I liked day 8. It made me feel clever when I worked it out. Spoilers follow as usual, and my solution is here.

There are a few classes of puzzle that show up time and time again in Advent of Code. One of these is the virtual machine puzzle. That's where it gives you some computer code, and the task is to make something that can run it.

Remember I mentioned Intcode from 2019? That was a virtual machine puzzle writ large. It was built up over multiple puzzle-days and ended up as a fully functional computer, capable of performing any computation and even able to talk to external hardware. It was a masterpiece of puzzle design.

This is not that complicated. Today, we've got a simple instruction set. There are three things our hypothetical computer can do: add a number to another number, jump forward or backward in its instruction list, or just do nothing and move on to the next step. It's not really a proper computer, just a slightly convoluted adding machine.

(Maybe I should go into exactly what a universal computer and Turing-completeness mean some time. Be a fun writing exercise.)

Something this simple wouldn't take me long at all in a language I already know, but as previously established, I've been learning Haskell this year. Haskell is a pure functional programming language.

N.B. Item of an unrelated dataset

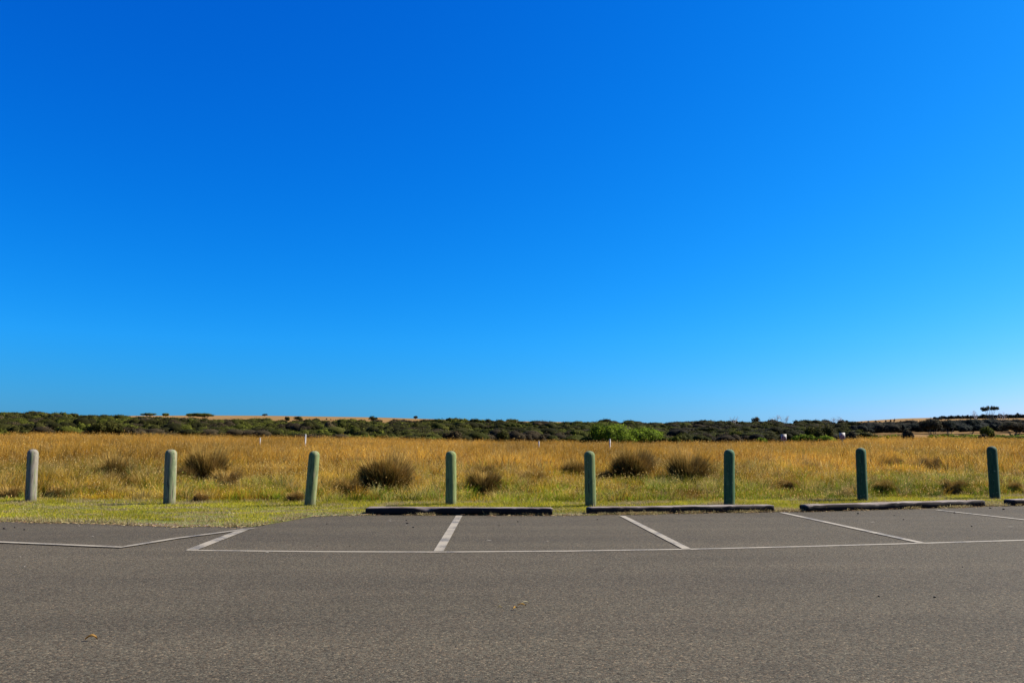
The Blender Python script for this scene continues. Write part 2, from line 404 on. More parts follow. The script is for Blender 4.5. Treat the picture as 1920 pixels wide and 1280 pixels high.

What this means is it doesn't follow step-by-step instructions like another language like C or Python would. It feeds the results of various functions into each other in a long pipeline. This makes having it pretend to be a step-by-step computer... challenging.

A challenge I greatly enjoyed.

The thing with a pure functional programming language is that it doesn't really have state. If you run the same function with the same inputs twice, you will get the same output both times, always. There are two ways around this.

The first of these you've already seen me use. It's recursion - the function calls itself for the next step with slightly different input. That would have worked here, because the pretend adding machine only keeps track of two numbers internally - the results of its adding, and the instruction number it's on. It'd be pretty easy to keep passing those to the next step.

That is insufficiently needlessly elaborate.

The second way, which is what I actually did, is to use something called a monad. It's a way for a functional language like Haskell to pretend to have state. Behind the scenes, it's still doing recursion for you. It's just easier to write. My friend Emi did an excellent introduction to the topic on their own site, and I heartily encourage you to have a read.

To summarise: when working with monads, you have actions instead of functions. Those take the existing state, do something with it, and give back the resulting changed state. You step through various actions not unlike how you would in an imperative programming language.

Definitely hit a few pitfalls on the way, though! This is a new way of working in Haskell, with its own syntax and rules that are slightly different from non-monadic stuff.

I fell into the trap of thinking the return function does the same thing a return does in an imperative language - drops you out of the function with the value you give it. Nope, nope, nope, it's just badly named. What it actually does is give you an action that will always produce the value you give it, regardless of the current state.